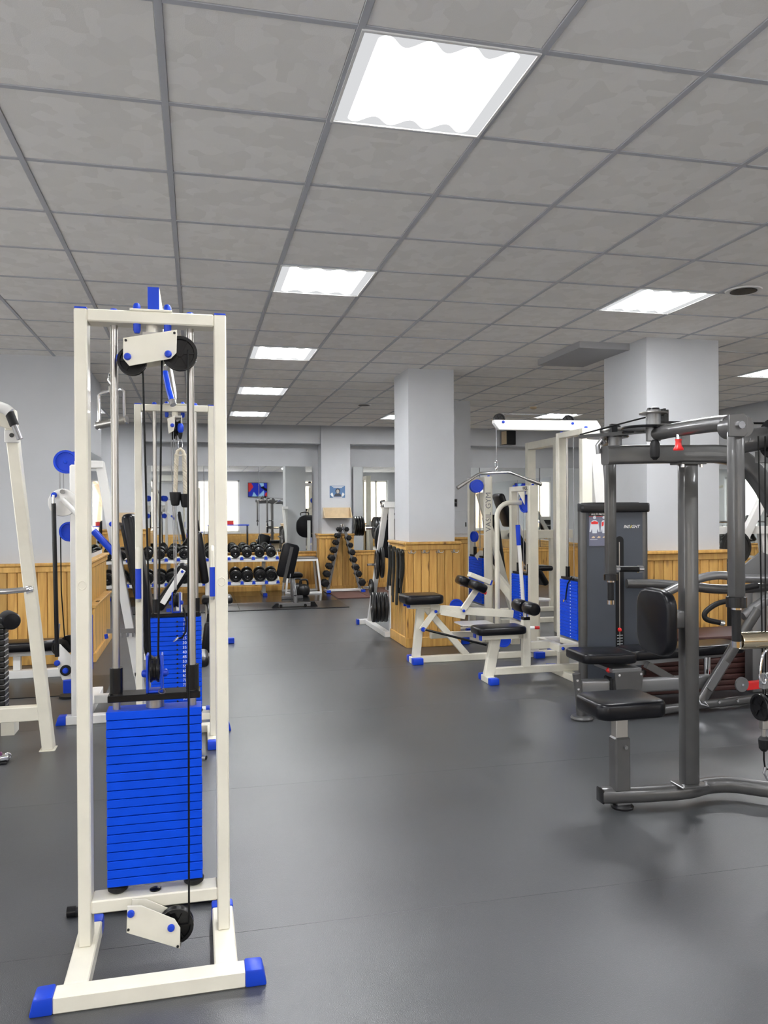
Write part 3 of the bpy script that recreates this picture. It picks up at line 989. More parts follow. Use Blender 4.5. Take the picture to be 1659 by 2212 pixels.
for dx0, dx1, zb in ((-0.112, -0.122, 1.545), (-0.068, -0.062, 1.535)):
    st = part(rp, 'rope_strand', ROPE, *twisted((dx0, 4.985, 1.785), (dx1, 4.985, zb), 0.0135, 4.5))
    part(rp, 'rubber_end', BLACKR, lathe([(0.016, -0.075), (0.024, -0.068), (0.030, -0.035), (0.034, 0.0), (0.034, 0.008), (0.015, 0.008)], (dx1, 4.985, zb), (0, 0, 1), 18))

# chrome handle hanging behind the near tower
hd = thing('stirrup_handle', 'chrome stirrup handle hanging behind the left upright of the near tower', 'cable handle', (-0.275, 2.87, 1.73))
part(hd, 'hook', CHROME, tube([(-0.262, 2.87, 1.93), (-0.285, 2.87, 1.915), (-0.29, 2.87, 1.89), (-0.278, 2.87, 1.872), (-0.268, 2.87, 1.88)], 0.004, 8), cyl((-0.262, 2.87, 1.93), (-0.235, 2.80, 1.945), 0.003, 6))
part(hd, 'swivel', STEEL, box(-0.288, -0.272, 2.862, 2.878, 1.845, 1.87), bevel=0.002)
part(hd, 'bow', CHROME, tube([(-0.322, 2.88, 1.745), (-0.322, 2.88, 1.838), (-0.312, 2.878, 1.846), (-0.28, 2.87, 1.852), (-0.247, 2.85, 1.857), (-0.237, 2.845, 1.85), (-0.235, 2.84, 1.76)], 0.0055, 10))
part(hd, 'knurled_grip', STEEL, cyl((-0.328, 2.885, 1.735), (-0.229, 2.838, 1.752), 0.0135, 18))
part(hd, 'grip_end', CHROME, cyl((-0.331, 2.8865, 1.7345), (-0.326, 2.884, 1.7355), 0.0145, 18))
part(hd, 'grip_end', CHROME, cyl((-0.231, 2.8385, 1.7515), (-0.226, 2.8365, 1.7525), 0.0145, 18))

# straight bar lying on the floor behind the near tower, with its clip
sb = thing('straight_bar', 'black straight cable bar lying on the floor behind the near tower', 'cable bar', (-0.18, 2.99, 0))
part(sb, 'rod', BLACKR, cyl((-0.448, 3.00, 0.017), (0.06, 2.99, 0.017), 0.016, 16))
part(sb, 'end_cap', BLACKP, cyl((-0.455, 3.00, 0.018), (-0.425, 3.0, 0.018), 0.018, 16), cyl((0.035, 2.99, 0.018), (0.067, 2.99, 0.018), 0.018, 16))
part(sb, 'snap_hook', CHROME, tube([(-0.245 + 0.025 * math.cos(a), 2.965, 0.060 + 0.011 * math.sin(a)) for a in [i * math.pi / 6 for i in range(12)]], 0.004, 8, closed=True), tube([(-0.22, 2.965, 0.035 + 0.012), (-0.215, 2.965, 0.03), (-0.225, 2.965, 0.02), (-0.235, 2.965, 0.03)], 0.004, 8))
cb = thing('chrome_bar', 'short chrome bar end lying on the floor behind the blue stacks', 'bar', (0.03, 4.72, 0))
part(cb, 'rod', CHROME, cyl((-0.25, 4.79, 0.013), (0.045, 4.70, 0.013), 0.0125, 14))
part(cb, 'rubber_tip', BLACKR, cyl((0.045, 4.70, 0.013), (0.05, 4.698, 0.013), 0.0115, 14))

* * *

■ **What to do**
Leave out the pictures and restate, word for word, the lines from the top of the data through the line containing "(0, 0, 1), 18))", both included.

■ **Output for this exercise**
Write part 3 of the bpy script that recreates this picture. It picks up at line 989. More parts follow. Use Blender 4.5. Take the picture to be 1659 by 2212 pixels.
for dx0, dx1, zb in ((-0.112, -0.122, 1.545), (-0.068, -0.062, 1.535)):
    st = part(rp, 'rope_strand', ROPE, *twisted((dx0, 4.985, 1.785), (dx1, 4.985, zb), 0.0135, 4.5))
    part(rp, 'rubber_end', BLACKR, lathe([(0.016, -0.075), (0.024, -0.068), (0.030, -0.035), (0.034, 0.0), (0.034, 0.008), (0.015, 0.008)], (dx1, 4.985, zb), (0, 0, 1), 18))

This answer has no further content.